* [EXERCISE REQUIREMENTS]: Set down, please, exactly the lines below that run from the line with "b.build('apron', M['table_side'], tb)" to the line with "b.poly([(x, sy+.012, z)", both lines included.

begin

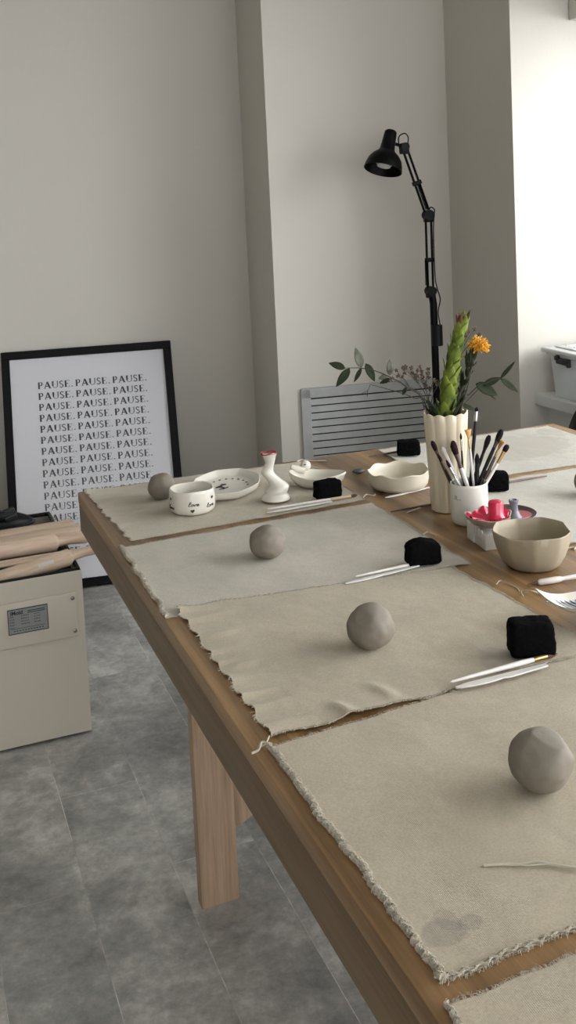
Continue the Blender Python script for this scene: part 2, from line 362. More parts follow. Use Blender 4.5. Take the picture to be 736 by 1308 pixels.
G = {
 'P': (.66, [seg((.16, 0), (.16, 1), TH), seg((.02, .02), (.30, .02), .04), seg((.02, .98), (.36, .98), .04), seg((.16, .47), (.34, .47), TN)] + arc(.34, .725, .20, .245, -90, 90, TN, .15)),
 'A': (.86, [seg((.12, 0), (.43, 1), TN), seg((.43, 1), (.76, 0), TH), seg((.22, .33), (.64, .33), TN), seg((.0, .02), (.25, .02), .04), seg((.60, .02), (.90, .02), .04)]),
 'U': (.86, [seg((.17, .32), (.17, 1), TH), seg((.74, .32), (.74, 1), TN), seg((.03, .98), (.32, .98), .04), seg((.62, .98), (.86, .98), .04)] + arc(.455, .33, .285, .30, 180, 360, .10, .07)),
 'S': (.58, arc(.28, .755, .18, .205, 30, 250, TN, .12) + arc(.28, .255, .195, .225, 70, -150, TN, .13) + [seg((.18, .585), (.38, .44), .13), seg((.46, .80), (.46, .98), .04), seg((.08, .02), (.08, .22), .04)]),
 'E': (.72, [seg((.16, 0), (.16, 1), TH), seg((.03, .02), (.62, .02), .045), seg((.03, .98), (.58, .98), .045), seg((.16, .51), (.44, .51), TN), seg((.58, 0), (.60, .24), .06), seg((.58, 1), (.58, .80), .045), seg((.44, .42), (.44, .61), .04)]),
 '.': (.22, [seg((.06, .075), (.21, .075), .15)]),
}
b = MB(); cap = .0255; scale_x = .0305
for row in range(16):
    zb = PH - fb - .118 - row*.0412
    for wd in range(3):
        x = .128 + wd*.1395
        for chh in 'PAUSE.':
            w_, polys = G[chh]
            for q in polys:
                vs = [b.bm.verts.new((x+px*scale_x, .0008, zb+pz*cap)) for px, pz in q]
                try: b.bm.faces.new(vs)
                except ValueError: pass
            x += (w_+.07)*scale_x
b.build('lettering', M['ink'], po, smooth=False, fix=False)
MB().box((PW/2, .0085, PH/2), (PW-.01, .003, PH-.01)).build('backboard', M['dark'], po, smooth=False)

# ------------------------------------------------------------------ table
tb = empty('work_table', (.948, .85, 0), 0, 'long heavy oak studio table with thick edge and board legs', 'table')
tx0, tx1, ty0, ty1 = .326-.948, 1.572-.948, -.75-.85, 2.188-.85
MB().box(((tx0+tx1)/2, (ty0+ty1)/2, TZ-.0125), (tx1-tx0, ty1-ty0, .025), bev=.0025).build('tabletop', M['table_top'], tb)
b = MB(); ah = .062; az = TZ-.025-ah/2
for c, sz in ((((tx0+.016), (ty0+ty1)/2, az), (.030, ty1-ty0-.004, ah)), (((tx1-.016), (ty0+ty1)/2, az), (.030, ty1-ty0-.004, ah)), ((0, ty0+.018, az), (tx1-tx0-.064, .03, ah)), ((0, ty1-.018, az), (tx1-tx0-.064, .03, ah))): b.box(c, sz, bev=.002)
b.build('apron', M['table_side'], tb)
for sy in (1.815-.85, -.30-.85):
    for sx in (.4925-.948, 1.404-.948):
        MB().box((sx, sy, (TZ-.025)/2), (.077, .030, TZ-.025), bev=.003).build('leg', M['table_leg'], tb)
    # arched cross rail: corner brackets swell out of each leg
    b = MB(); xl, xr_ = .53-.948, 1.366-.948; zt, zb_ = TZ-.03, .30
    pts = [(xl, zt)]; 
    for k in range(13):
        a_ = PI/2*k/12; pts.append((xl+.30*(1-math.cos(a_)) if False else xl+.16*(math.sin(a_)), .13+.42*(1-math.cos(a_))))
    for k in range(12, -1, -1):
        a_ = PI/2*k/12; pts.append((xr_-.16*(math.sin(a_)), .13+.42*(1-math.cos(a_))))
    pts.append((xr_, zt))
    b.poly([(x, sy+.012, z) for x, z in pts], .022, (0, 1, 0)); b.build('cross_rail', M['table_leg'], tb, smooth=False)

# ------------------------------------------------------------------ canvas mats
def cloth(corners, label, col, seed=1, z=TZ+.0012, left_wave=0, bottom_wave=0, corner_lift=(), edge=.004, stains=(), hem_left=0, hem_bottom=0, folds=(), fringe=(1, 1, 1, 1), nx=110, ny=90):
    TL, TR, BR, BL = [Vector((p[0], p[1], 0)) for p in corners]
    root = empty('canvas_mat', ((TL+TR+BR+BL)/4) + Vector((0, 0, TZ)), 0, label, 'mat', 'canvas work mats laid out on the table')
    o0 = root.location.copy()
    def P(u, v):
        p = TL*(1-u)*(1-v) + TR*u*(1-v) + BR*u*v + BL*(1-u)*v
        eu = min(u, 1-u); ev = min(v, 1-v)
        # wandering edges
        if eu < .2: p.x += edge*1.6*noise.noise(Vector((v*9+seed*5, seed+(u > .5)*9, 0)))*(1-eu/.2)
        if ev < .2: p.y += edge*1.6*noise.noise(Vector((u*10+seed*3, seed*2+(v > .5)*7, 4)))*(1-ev/.2)
        h = .0016*max(0, noise.noise(Vector((p.x*14, p.y*10, seed)))+.1) + .0006*abs(noise.noise(Vector((p.x*45, p.y*40, seed+3))))
        if left_wave and u < .16:
            f = (1-u/.16)**2; wv_ = math.sin(v*2*PI*8.5+5*noise.noise(Vector((v*4, seed, 0)))); h += left_wave*f*max(0, wv_+.1)*(.6+.9*abs(noise.noise(Vector((v*6, seed+4, 0)))))
            p.x += .0016*f*wv_
        if bottom_wave and v > .86:
            f = ((v-.86)/.14)**2; h += bottom_wave*f*max(0, noise.noise(Vector((u*6+seed, 2, 0)))+.12)*2.2
        for (cu, cv, r_, hh) in corner_lift:
            d = math.hypot((u-cu), (v-cv)); 
            if d < r_: h += hh*(1-d/r_)**1.6
        for (u0, v0, u1, v1, wd, hh) in folds:
            dx, dy = u1-u0, v1-v0; l2 = dx*dx+dy*dy; t = max(0, min(1, ((u-u0)*dx+(v-v0)*dy)/l2)); d = math.hypot(u-u0-t*dx, v-v0-t*dy)
            h += hh*math.exp(-(d/wd)**2)*math.sin(PI*min(1, max(0, t*.9+.05)))
        return Vector((p.x, p.y, z+h))
    b = MB(); top = [[b.bm.verts.new(P(i/nx, j/ny)-o0) for i in range(nx+1)] for j in range(ny+1)]
    bot = [[b.bm.verts.new(v.co-Vector((0, 0, min(.0014, v.co.z-.0002)))) for v in r] for r in top]
    for j in range(ny):
        for i in range(nx):
            b.bm.faces.new((top[j][i], top[j+1][i], top[j+1][i+1], top[j][i+1])); b.bm.faces.new((bot[j][i], bot[j][i+1], bot[j+1][i+1], bot[j+1][i]))
    for i in range(nx):
        b.bm.faces.new((top[0][i], top[0][i+1], bot[0][i+1], bot[0][i])); b.bm.faces.new((top[ny][i+1], top[ny][i], bot[ny][i], bot[ny][i+1]))
    for j in range(ny):
        b.bm.faces.new((top[j+1][0], top[j][0], bot[j][0], bot[j+1][0])); b.bm.faces.new((top[j][nx], top[j+1][nx], bot[j+1][nx], bot[j][nx]))
    loc_st = [(s[0]-o0.x, s[1]-o0.y)+tuple(s[2:]) for s in stains]
    cm = cloth_mat('canvas', col, loc_st)
    for nn in cm.node_tree.nodes:
        if nn.type == 'MAPPING': nn.inputs['Location'].default_value[2] = 0
    b.build('fabric', cm, root, angle=80)
    # frayed threads along the four edges: left, bottom, right, top
    rnd = random.Random(seed*11); b = MB()
    dens = [(lambda t: (0, t)), (lambda t: (t, 1)), (lambda t: (1, t)), (lambda t: (t, 0))]
    outw = [Vector((-1, 0, 0)), Vector((0, -1, 0)), Vector((1, 0, 0)), Vector((0, 1, 0))]
    for e in range(4):
        cnt = int(700*fringe[e])
        for k in range(cnt):
            t = rnd.random(); u, v = dens[e](t); p = P(u, v)-o0; L_ = rnd.uniform(.0015, .0045)*(1.6 if rnd.random() < .06 else 1)
            al = Vector((0, 1, 0)) if e in (0, 2) else Vector((1, 0, 0))
            q = p + outw[e]*L_ + al*rnd.uniform(-.004, .004) + Vector((0, 0, -.0006+rnd.uniform(0, .001)))
            mdd = (p+q)/2 + Vector((0, 0, rnd.uniform(0, .0015))) + al*rnd.uniform(-.001, .001)
            q.z = max(q.z, .0005)
            b.tube([p-outw[e]*.001, mdd, q], .00022, n=3, caps=False)
    b.build('fringe', M['thread'], root)
    for e, amt in ((0, hem_left), (1, hem_bottom)):
        if not amt: continue
        b = MB(); N = 220
        pts, rr = [], []
        for k in range(N+1):
            t = k/N; u, v = dens[e](t); p = P(u, v)-o0; p.z = .0015+amt*.75
            p += outw[e]*(-.001+.0012*math.sin(k*1.1)); pts.append(p); rr.append(amt*(.8+.45*noise.noise(Vector((k*.33, seed, e)))+.2*noise.noise(Vector((k*1.3, seed, e)))))
        b.tube(pts, rr, n=8)
        for k in range(2600):      # loose loops of the frayed hem
            t = rnd.random(); i = int(t*N); p = pts[i]; r_ = rr[i]; al = (pts[min(i+1, N)]-pts[max(i-1, 0)]).normalized()
            a0 = rnd.uniform(0, PI); a1 = a0+rnd.uniform(.6, 1.6); sh = rnd.uniform(-.005, .005); qq = []
            for m_ in range(4):
                a_ = a0+(a1-a0)*m_/3; qq.append(p+al*(sh*m_/3)+(outw[e]*math.cos(a_)+Vector((0, 0, 1))*math.sin(a_))*r_*rnd.uniform(.95, 1.55))
            b.tube(qq, .00030, n=3, caps=False)
        b.build('frayed_hem', M['thread'], root)
    return root, P
C_L = (.455, .41, .32); C_D = (.425, .37, .275); C_R = (.51, .485, .42)
GREY = (.30, .275, .235)
cloth([(.341, 2.178), (.852, 2.166), (.842, 1.815), (.360, 1.800)], 'canvas mat under the glazed cup and plate, farthest on the left side of the table', C_L, 1, left_wave=.002, corner_lift=((0, 0, .12, .004),), folds=((.05, .55, .35, .5, .03, .003), (.0, .3, .25, .25, .03, .003), (.3, .02, .6, .0, .03, .003)), fringe=(.5, .6, .8, .5))
cloth([(.333, 1.768), (.846, 1.789), (.836, 1.402), (.329, 1.424)], 'canvas mat with thick frayed left hem, second from the far end of the left row', (.455, .42, .345), 2, hem_left=.0030, fringe=(0, .8, 1, .6), folds=((.92, .9, 1, 1, .05, .004),), z=TZ+.0012)
cloth([(.352, 1.446), (.800, 1.398), (.820, 1.050), (.352, 1.034)], 'canvas mat with rippled left edge, second from the near end of the left row', C_D, 3, z=TZ+.0034, left_wave=.0038, bottom_wave=.0035, corner_lift=((0, 0, .08, .004),), stains=((.688, 1.085, .030, .034, .5, GREY),), fringe=(.2, .8, 1, .9), folds=((.33, .84, .36, 1, .02, .0035), (.20, .90, .22, 1.02, .018, .004), (.0, .12, .2, .10, .03, .002), (.02, .3, .14, .27, .02, .0025), (.02, .55, .12, .53, .02, .0025)))
cloth([(.342, 1.016), (.845, 1.062), (.840, .655), (.347, .645)], 'canvas mat with thick frayed left hem and grey smudges, nearest whole mat on the left', C_D, 4, z=TZ+.0012, hem_left=.0032, hem_bottom=.0011, stains=((.375, .688, .020, .016, .40, (.19, .175, .155)), (.402, .690, .012, .009, .35, (.19, .175, .155)), (.385, .70, .01, .014, .3, (.19, .175, .155))), fringe=(0, 1, 1, 1))
cloth([(.338, .622), (.840, .628), (.838, .27), (.332, .262)], 'canvas mat cut off by the bottom edge of the photo', C_D, 5, hem_left=.0020, fringe=(0, .3, .3, 1))
cloth([(1.050, 2.172), (1.540, 2.168), (1.536, 1.812), (1.034, 1.826)], 'pale canvas mat with a large damp oval, far right corner of the table', C_R, 6, stains=((1.335, 2.02, .155, .115, .75, (.39, .355, .29)), (1.50, 2.10, .03, .05, .5, (.36, .33, .27))), fringe=(.6, .9, .8, .6))
cloth([(1.055, 1.800), (1.545, 1.792), (1.540, 1.405), (1.020, 1.402)], 'pale canvas mat on the right behind the clay bowl, black sponge on its left', C_R, 7, fringe=(.9, .8, .3, .7), corner_lift=((0, .25, .10, .006),))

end

* [FULL SOLUTION]:
b.build('apron', M['table_side'], tb)
for sy in (1.815-.85, -.30-.85):
    for sx in (.4925-.948, 1.404-.948):
        MB().box((sx, sy, (TZ-.025)/2), (.077, .030, TZ-.025), bev=.003).build('leg', M['table_leg'], tb)
    # arched cross rail: corner brackets swell out of each leg
    b = MB(); xl, xr_ = .53-.948, 1.366-.948; zt, zb_ = TZ-.03, .30
    pts = [(xl, zt)]; 
    for k in range(13):
        a_ = PI/2*k/12; pts.append((xl+.30*(1-math.cos(a_)) if False else xl+.16*(math.sin(a_)), .13+.42*(1-math.cos(a_))))
    for k in range(12, -1, -1):
        a_ = PI/2*k/12; pts.append((xr_-.16*(math.sin(a_)), .13+.42*(1-math.cos(a_))))
    pts.append((xr_, zt))
    b.poly([(x, sy+.012, z) for x, z in pts], .022, (0, 1, 0)); b.build('cross_rail', M['table_leg'], tb, smooth=False)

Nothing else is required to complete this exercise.